Forced into the humiliating submission of being forced to kill each
other for the entertainment of the ruling authorities with little or no
hope of being able to choose otherwise, there are still brief moments
where characters have to boldness to stand in defiance, to cling to the
hope for something better no matter what the cost may be. It’s such a
necessary element in life; hope. One character wisely points out that
“hope is the only thing stronger than fear”, and therefore it’s
necessary, in order to maintain control, to contain hope in small,
manageable doses if the authorities want to maintain their iron grip of
control. Hope is also something is desperate need in our world today.
Indeed, entire elections have hinged on the idea of hope, and yet so
often we only find ourselves disappointed by that which we hope in. Why?
Because it’s not enough just to hope, to hope in hope, but we must put
our hope in something worthy. The Bible talks of a hope that does not
disappoint (Romans 5:5), and the reason for that is because it’s hope in
something greater than us, something more steadfast and lasting,
something incorruptible and completely pure; it’s a hope in Jesus
Christ. There’s so much to say about why hope in Jesus is a hope that
can be depended on, one that will last, but suffice it to say it’s the
hope we so desperately need in a bleak, dark world. It would take
several Bible studies to completely explain why, so if you’re curious,
I’d encourage you to pick up a Bible and check it out for yourself.

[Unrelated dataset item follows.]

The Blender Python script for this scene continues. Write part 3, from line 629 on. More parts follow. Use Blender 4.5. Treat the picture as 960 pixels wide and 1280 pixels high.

It’s never easy to take a popular book and turn it into a successful and enjoyable movie for both fans and newcomers (John Carter,
anyone?). Somehow, though, much like the Lord of the Rings movies were
able to capture the essence of the books while creating their own
versions of those beloved stories, The Hunger Games captures the
spirit of the book while telling its own, slightly altered, version of
that story. While those who have read the book will get more from the
movie as they’ll have more details to fill in the parts that aren’t
quite as fully explained in the film, newcomers should still find this
to be an engaging, exciting and emotional film. And may the odds be ever in your favor.